The labour ministry has issued a draft National Labour and Employment Policy of India called the Shram Shakti Niti 2025. 
The labour ministry has issued a draft National Labour and Employment Policy of India called the Shram Shakti Niti 2025. With the government focusing on job creation and employment for the country’s workforce, the labour and employment ministry is now working on a National Employment Policy with the objective of creating a labour ecosystem that ensures protection, productivity, and participation for every worker.
The broad goals would be universal and portable social security, occupational safety and health, skill and employment linkages, ease of compliance and formalisation, technology and green transitions and women and youth empowerment.
To this effect, the labour ministry has issued a draft National Labour and Employment Policy of India called the Shram Shakti Niti 2025. “India’s labour market is experiencing structural shifts driven by digitalisation, green transitions, and new employment forms such as gig and platform work,” noted the draft policy.
The Shram Shakti Niti 2025 would respond to these changes through a unified framework integrating social protection, skilling, occupational safety, and technology-led governance. It also repositions the labour ministry as an Employment Facilitator, enabling convergence among workers, employers, and training institutions through trusted, AI-driven systems.
The National Career Service (NCS) platform will serve as India’s Digital Public Infrastructure for Employment, enabling transparent and inclusive job matching, credential verification, and skill alignment.
“The policy also places strong emphasis on universal social security, occupational safety and health, women and youth empowerment, and the creation of green and technology-enabled jobs,” said an official release. By integrating key national databases such as EPFO, ESIC, e-Shram, and NCS into a unified Labour Stack, the policy envisions an inclusive and interoperable digital ecosystem that supports lifelong learning, social protection, and income security, it further said.

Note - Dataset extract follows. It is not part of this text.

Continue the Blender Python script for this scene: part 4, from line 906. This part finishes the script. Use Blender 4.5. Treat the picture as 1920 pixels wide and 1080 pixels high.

The ministry has now sought comments on the draft policy from stakeholders and experts by October 27.
The draft policy also aims to establish a three tier implementation structure including the National Labour and employment policy Implementation Council, which would be the apex inter-ministerial body chaired by the Minister of Labour and Employment at the Centre, State Labour Missions to ensure contextual implementation and coordination and District Labour Resource Centres.